What is asked = Extract, without alteration, each line from the start of the listing to the line bearing "sin, cos, sqrt".

Supplied material =

--

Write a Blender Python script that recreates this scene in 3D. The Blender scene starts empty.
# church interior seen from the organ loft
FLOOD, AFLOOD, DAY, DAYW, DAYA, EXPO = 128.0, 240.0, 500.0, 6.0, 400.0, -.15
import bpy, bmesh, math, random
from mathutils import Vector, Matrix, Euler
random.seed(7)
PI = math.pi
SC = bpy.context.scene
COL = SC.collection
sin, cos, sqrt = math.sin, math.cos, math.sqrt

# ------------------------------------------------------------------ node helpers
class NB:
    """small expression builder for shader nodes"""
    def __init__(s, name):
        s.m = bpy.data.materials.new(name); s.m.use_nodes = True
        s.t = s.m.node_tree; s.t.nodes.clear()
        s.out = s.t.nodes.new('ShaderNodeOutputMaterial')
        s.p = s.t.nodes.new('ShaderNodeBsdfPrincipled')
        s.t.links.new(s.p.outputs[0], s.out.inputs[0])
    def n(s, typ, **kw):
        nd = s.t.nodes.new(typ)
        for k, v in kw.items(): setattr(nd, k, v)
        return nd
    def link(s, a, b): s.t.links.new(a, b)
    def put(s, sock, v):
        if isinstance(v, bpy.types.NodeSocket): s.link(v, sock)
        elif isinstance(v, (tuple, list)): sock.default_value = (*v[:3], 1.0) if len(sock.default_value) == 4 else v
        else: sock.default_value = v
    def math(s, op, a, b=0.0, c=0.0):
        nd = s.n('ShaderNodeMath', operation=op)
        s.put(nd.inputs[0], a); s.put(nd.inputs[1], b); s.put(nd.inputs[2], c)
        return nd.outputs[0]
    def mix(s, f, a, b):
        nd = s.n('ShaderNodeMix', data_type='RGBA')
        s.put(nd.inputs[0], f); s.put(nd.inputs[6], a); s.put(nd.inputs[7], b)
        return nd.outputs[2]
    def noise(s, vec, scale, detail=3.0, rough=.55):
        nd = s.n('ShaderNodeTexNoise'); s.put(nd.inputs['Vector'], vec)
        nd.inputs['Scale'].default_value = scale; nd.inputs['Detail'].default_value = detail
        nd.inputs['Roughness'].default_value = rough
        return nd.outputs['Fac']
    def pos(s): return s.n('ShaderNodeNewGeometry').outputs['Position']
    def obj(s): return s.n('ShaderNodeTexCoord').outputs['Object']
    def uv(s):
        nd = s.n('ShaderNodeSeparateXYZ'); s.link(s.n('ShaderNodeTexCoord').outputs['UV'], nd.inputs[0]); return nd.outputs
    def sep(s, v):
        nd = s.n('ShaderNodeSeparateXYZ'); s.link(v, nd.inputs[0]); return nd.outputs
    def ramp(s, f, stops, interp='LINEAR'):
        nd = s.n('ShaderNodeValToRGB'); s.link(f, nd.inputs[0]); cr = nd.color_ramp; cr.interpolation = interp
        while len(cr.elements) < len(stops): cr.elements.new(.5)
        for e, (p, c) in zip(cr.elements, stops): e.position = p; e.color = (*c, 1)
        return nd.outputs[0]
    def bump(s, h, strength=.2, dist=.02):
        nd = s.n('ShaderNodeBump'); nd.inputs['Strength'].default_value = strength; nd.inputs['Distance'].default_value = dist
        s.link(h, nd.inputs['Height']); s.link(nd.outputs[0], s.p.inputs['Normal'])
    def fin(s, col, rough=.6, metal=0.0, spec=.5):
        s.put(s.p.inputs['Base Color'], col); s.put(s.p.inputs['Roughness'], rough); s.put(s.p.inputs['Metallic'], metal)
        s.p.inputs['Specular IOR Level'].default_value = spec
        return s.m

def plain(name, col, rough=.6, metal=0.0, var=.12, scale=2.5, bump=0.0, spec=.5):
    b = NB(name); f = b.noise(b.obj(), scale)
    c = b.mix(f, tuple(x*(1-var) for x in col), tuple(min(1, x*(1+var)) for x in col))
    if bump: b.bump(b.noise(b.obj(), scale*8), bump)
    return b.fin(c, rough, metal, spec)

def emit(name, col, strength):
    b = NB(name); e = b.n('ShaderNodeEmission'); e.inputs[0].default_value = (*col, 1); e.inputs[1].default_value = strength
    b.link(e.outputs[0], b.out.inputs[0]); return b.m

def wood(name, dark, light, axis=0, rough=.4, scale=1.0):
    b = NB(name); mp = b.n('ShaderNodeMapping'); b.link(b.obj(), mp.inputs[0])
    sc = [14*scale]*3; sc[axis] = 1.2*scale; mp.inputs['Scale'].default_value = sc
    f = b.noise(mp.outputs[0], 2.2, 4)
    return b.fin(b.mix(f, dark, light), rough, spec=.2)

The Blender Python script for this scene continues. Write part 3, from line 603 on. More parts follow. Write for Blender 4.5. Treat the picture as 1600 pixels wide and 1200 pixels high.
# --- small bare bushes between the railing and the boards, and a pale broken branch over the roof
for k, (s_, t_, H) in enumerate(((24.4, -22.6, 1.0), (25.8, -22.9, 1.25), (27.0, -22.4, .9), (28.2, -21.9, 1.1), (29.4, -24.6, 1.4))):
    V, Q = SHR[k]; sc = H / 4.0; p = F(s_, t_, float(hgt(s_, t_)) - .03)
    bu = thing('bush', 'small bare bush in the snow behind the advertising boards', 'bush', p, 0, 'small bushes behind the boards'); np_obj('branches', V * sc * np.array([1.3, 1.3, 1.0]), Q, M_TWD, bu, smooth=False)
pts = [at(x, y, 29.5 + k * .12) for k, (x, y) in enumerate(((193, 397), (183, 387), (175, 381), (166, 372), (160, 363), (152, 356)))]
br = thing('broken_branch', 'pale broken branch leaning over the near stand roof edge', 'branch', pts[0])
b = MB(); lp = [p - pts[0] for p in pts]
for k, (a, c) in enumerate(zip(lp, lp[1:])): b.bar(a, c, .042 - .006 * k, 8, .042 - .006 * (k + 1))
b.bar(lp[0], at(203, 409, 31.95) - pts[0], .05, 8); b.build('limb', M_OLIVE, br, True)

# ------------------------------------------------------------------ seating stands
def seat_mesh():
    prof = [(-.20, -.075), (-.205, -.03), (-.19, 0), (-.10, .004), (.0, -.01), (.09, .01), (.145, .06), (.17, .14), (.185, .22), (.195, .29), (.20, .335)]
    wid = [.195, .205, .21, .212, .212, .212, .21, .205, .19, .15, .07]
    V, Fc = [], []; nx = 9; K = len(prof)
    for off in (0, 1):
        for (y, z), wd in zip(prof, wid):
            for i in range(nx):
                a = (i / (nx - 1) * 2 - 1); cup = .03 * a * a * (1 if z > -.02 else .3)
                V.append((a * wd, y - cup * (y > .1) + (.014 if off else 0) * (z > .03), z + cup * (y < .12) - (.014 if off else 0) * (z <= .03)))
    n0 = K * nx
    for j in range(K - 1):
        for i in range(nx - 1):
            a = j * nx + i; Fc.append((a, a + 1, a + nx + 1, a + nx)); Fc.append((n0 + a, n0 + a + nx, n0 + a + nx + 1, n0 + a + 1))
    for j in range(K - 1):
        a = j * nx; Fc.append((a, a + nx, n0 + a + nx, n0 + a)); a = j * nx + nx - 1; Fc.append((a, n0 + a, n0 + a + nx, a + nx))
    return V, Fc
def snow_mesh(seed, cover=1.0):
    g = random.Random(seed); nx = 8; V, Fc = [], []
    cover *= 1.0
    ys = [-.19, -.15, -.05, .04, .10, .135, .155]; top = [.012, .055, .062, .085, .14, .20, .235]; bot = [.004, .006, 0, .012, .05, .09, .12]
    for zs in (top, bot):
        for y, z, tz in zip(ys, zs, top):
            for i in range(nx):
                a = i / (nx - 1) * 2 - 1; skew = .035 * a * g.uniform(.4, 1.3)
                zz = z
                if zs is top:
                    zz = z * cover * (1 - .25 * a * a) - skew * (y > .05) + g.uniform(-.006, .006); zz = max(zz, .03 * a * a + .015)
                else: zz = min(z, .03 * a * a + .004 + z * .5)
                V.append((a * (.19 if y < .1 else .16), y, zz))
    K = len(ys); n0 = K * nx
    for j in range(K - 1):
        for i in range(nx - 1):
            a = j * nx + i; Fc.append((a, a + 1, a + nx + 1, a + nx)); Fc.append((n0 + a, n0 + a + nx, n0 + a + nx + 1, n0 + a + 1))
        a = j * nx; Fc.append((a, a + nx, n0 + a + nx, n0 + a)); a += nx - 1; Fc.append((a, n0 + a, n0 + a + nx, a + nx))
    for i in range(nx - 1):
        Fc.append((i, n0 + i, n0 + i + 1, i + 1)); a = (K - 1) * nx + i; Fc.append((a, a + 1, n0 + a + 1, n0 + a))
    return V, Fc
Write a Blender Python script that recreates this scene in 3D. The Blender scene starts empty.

--

Exercise answer =
Write a Blender Python script that recreates this scene in 3D. The Blender scene starts empty.
# church interior seen from the organ loft
FLOOD, AFLOOD, DAY, DAYW, DAYA, EXPO = 128.0, 240.0, 500.0, 6.0, 400.0, -.15
import bpy, bmesh, math, random
from mathutils import Vector, Matrix, Euler
random.seed(7)
PI = math.pi
SC = bpy.context.scene
COL = SC.collection
sin, cos, sqrt = math.sin, math.cos, math.sqrt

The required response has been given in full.